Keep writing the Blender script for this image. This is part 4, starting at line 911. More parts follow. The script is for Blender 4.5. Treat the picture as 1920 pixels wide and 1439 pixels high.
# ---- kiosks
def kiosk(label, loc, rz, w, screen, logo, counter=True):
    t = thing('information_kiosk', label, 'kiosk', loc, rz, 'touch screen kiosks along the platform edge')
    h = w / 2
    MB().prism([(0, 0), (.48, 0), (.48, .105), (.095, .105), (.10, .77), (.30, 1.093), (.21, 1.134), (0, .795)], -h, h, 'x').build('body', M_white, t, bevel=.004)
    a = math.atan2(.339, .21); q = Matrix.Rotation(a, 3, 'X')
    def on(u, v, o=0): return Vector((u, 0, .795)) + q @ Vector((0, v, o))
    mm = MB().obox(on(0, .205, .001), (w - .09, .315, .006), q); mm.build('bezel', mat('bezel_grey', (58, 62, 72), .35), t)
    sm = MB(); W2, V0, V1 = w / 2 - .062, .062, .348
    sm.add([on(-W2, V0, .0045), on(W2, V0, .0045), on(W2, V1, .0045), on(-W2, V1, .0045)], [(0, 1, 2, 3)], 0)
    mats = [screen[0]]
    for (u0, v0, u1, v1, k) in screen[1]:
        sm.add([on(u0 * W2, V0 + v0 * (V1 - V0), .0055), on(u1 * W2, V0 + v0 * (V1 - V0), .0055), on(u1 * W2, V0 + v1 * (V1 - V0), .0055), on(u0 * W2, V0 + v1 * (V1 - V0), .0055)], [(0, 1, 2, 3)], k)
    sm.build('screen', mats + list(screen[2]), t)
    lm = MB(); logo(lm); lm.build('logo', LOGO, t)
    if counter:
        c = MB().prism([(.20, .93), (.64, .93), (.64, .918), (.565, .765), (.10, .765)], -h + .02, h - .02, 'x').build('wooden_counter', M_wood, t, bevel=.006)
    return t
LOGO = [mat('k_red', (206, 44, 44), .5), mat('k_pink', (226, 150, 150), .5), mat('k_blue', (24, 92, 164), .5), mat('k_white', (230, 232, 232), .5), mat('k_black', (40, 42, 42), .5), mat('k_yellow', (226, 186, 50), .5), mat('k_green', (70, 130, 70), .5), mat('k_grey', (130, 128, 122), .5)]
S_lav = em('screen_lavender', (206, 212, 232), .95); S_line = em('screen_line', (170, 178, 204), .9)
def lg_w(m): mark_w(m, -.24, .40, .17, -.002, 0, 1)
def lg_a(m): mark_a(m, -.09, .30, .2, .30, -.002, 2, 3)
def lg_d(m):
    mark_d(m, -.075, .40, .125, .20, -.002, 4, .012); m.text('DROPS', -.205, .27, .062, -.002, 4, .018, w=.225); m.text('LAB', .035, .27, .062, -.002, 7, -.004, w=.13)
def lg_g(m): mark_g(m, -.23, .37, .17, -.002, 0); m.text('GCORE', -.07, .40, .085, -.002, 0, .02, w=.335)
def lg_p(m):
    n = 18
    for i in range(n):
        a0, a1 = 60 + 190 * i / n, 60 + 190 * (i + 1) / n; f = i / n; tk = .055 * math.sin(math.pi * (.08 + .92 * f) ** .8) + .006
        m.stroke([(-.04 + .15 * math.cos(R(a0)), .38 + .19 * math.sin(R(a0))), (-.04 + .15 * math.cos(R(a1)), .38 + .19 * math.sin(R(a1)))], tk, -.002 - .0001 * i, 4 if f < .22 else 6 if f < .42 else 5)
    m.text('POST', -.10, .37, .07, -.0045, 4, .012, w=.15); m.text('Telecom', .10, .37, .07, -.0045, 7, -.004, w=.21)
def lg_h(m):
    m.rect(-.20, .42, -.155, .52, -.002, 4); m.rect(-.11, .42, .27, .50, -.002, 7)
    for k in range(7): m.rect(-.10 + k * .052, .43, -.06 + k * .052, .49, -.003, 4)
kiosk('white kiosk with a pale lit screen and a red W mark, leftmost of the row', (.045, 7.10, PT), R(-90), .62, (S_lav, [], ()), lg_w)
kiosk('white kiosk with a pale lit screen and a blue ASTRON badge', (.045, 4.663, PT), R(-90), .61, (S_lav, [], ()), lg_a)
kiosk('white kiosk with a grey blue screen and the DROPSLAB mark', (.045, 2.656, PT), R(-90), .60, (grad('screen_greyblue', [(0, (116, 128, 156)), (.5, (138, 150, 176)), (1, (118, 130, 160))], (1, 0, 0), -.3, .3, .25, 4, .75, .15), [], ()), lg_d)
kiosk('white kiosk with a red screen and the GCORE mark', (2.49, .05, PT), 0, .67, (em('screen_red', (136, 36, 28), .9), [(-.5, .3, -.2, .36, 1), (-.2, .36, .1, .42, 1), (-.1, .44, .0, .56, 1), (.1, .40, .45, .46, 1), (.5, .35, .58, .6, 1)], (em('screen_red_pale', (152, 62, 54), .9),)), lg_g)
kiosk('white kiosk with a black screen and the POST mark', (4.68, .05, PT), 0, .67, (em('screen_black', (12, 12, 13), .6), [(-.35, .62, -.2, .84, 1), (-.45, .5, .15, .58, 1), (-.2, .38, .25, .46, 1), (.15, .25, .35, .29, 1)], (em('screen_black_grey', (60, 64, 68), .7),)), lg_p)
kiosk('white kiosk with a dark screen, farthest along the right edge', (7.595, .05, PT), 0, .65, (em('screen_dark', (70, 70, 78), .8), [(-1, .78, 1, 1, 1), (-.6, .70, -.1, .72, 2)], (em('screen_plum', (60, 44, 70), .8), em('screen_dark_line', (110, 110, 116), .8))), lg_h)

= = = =

▶ **Directions for this task**
Restate the whole of the material exactly.

▶ **Full response**
Keep writing the Blender script for this image. This is part 4, starting at line 911. More parts follow. The script is for Blender 4.5. Treat the picture as 1920 pixels wide and 1439 pixels high.
# ---- kiosks
def kiosk(label, loc, rz, w, screen, logo, counter=True):
    t = thing('information_kiosk', label, 'kiosk', loc, rz, 'touch screen kiosks along the platform edge')
    h = w / 2
    MB().prism([(0, 0), (.48, 0), (.48, .105), (.095, .105), (.10, .77), (.30, 1.093), (.21, 1.134), (0, .795)], -h, h, 'x').build('body', M_white, t, bevel=.004)
    a = math.atan2(.339, .21); q = Matrix.Rotation(a, 3, 'X')
    def on(u, v, o=0): return Vector((u, 0, .795)) + q @ Vector((0, v, o))
    mm = MB().obox(on(0, .205, .001), (w - .09, .315, .006), q); mm.build('bezel', mat('bezel_grey', (58, 62, 72), .35), t)
    sm = MB(); W2, V0, V1 = w / 2 - .062, .062, .348
    sm.add([on(-W2, V0, .0045), on(W2, V0, .0045), on(W2, V1, .0045), on(-W2, V1, .0045)], [(0, 1, 2, 3)], 0)
    mats = [screen[0]]
    for (u0, v0, u1, v1, k) in screen[1]:
        sm.add([on(u0 * W2, V0 + v0 * (V1 - V0), .0055), on(u1 * W2, V0 + v0 * (V1 - V0), .0055), on(u1 * W2, V0 + v1 * (V1 - V0), .0055), on(u0 * W2, V0 + v1 * (V1 - V0), .0055)], [(0, 1, 2, 3)], k)
    sm.build('screen', mats + list(screen[2]), t)
    lm = MB(); logo(lm); lm.build('logo', LOGO, t)
    if counter:
        c = MB().prism([(.20, .93), (.64, .93), (.64, .918), (.565, .765), (.10, .765)], -h + .02, h - .02, 'x').build('wooden_counter', M_wood, t, bevel=.006)
    return t
LOGO = [mat('k_red', (206, 44, 44), .5), mat('k_pink', (226, 150, 150), .5), mat('k_blue', (24, 92, 164), .5), mat('k_white', (230, 232, 232), .5), mat('k_black', (40, 42, 42), .5), mat('k_yellow', (226, 186, 50), .5), mat('k_green', (70, 130, 70), .5), mat('k_grey', (130, 128, 122), .5)]
S_lav = em('screen_lavender', (206, 212, 232), .95); S_line = em('screen_line', (170, 178, 204), .9)
def lg_w(m): mark_w(m, -.24, .40, .17, -.002, 0, 1)
def lg_a(m): mark_a(m, -.09, .30, .2, .30, -.002, 2, 3)
def lg_d(m):
    mark_d(m, -.075, .40, .125, .20, -.002, 4, .012); m.text('DROPS', -.205, .27, .062, -.002, 4, .018, w=.225); m.text('LAB', .035, .27, .062, -.002, 7, -.004, w=.13)
def lg_g(m): mark_g(m, -.23, .37, .17, -.002, 0); m.text('GCORE', -.07, .40, .085, -.002, 0, .02, w=.335)
def lg_p(m):
    n = 18
    for i in range(n):
        a0, a1 = 60 + 190 * i / n, 60 + 190 * (i + 1) / n; f = i / n; tk = .055 * math.sin(math.pi * (.08 + .92 * f) ** .8) + .006
        m.stroke([(-.04 + .15 * math.cos(R(a0)), .38 + .19 * math.sin(R(a0))), (-.04 + .15 * math.cos(R(a1)), .38 + .19 * math.sin(R(a1)))], tk, -.002 - .0001 * i, 4 if f < .22 else 6 if f < .42 else 5)
    m.text('POST', -.10, .37, .07, -.0045, 4, .012, w=.15); m.text('Telecom', .10, .37, .07, -.0045, 7, -.004, w=.21)
def lg_h(m):
    m.rect(-.20, .42, -.155, .52, -.002, 4); m.rect(-.11, .42, .27, .50, -.002, 7)
    for k in range(7): m.rect(-.10 + k * .052, .43, -.06 + k * .052, .49, -.003, 4)
kiosk('white kiosk with a pale lit screen and a red W mark, leftmost of the row', (.045, 7.10, PT), R(-90), .62, (S_lav, [], ()), lg_w)
kiosk('white kiosk with a pale lit screen and a blue ASTRON badge', (.045, 4.663, PT), R(-90), .61, (S_lav, [], ()), lg_a)
kiosk('white kiosk with a grey blue screen and the DROPSLAB mark', (.045, 2.656, PT), R(-90), .60, (grad('screen_greyblue', [(0, (116, 128, 156)), (.5, (138, 150, 176)), (1, (118, 130, 160))], (1, 0, 0), -.3, .3, .25, 4, .75, .15), [], ()), lg_d)
kiosk('white kiosk with a red screen and the GCORE mark', (2.49, .05, PT), 0, .67, (em('screen_red', (136, 36, 28), .9), [(-.5, .3, -.2, .36, 1), (-.2, .36, .1, .42, 1), (-.1, .44, .0, .56, 1), (.1, .40, .45, .46, 1), (.5, .35, .58, .6, 1)], (em('screen_red_pale', (152, 62, 54), .9),)), lg_g)
kiosk('white kiosk with a black screen and the POST mark', (4.68, .05, PT), 0, .67, (em('screen_black', (12, 12, 13), .6), [(-.35, .62, -.2, .84, 1), (-.45, .5, .15, .58, 1), (-.2, .38, .25, .46, 1), (.15, .25, .35, .29, 1)], (em('screen_black_grey', (60, 64, 68), .7),)), lg_p)
kiosk('white kiosk with a dark screen, farthest along the right edge', (7.595, .05, PT), 0, .65, (em('screen_dark', (70, 70, 78), .8), [(-1, .78, 1, 1, 1), (-.6, .70, -.1, .72, 2)], (em('screen_plum', (60, 44, 70), .8), em('screen_dark_line', (110, 110, 116), .8))), lg_h)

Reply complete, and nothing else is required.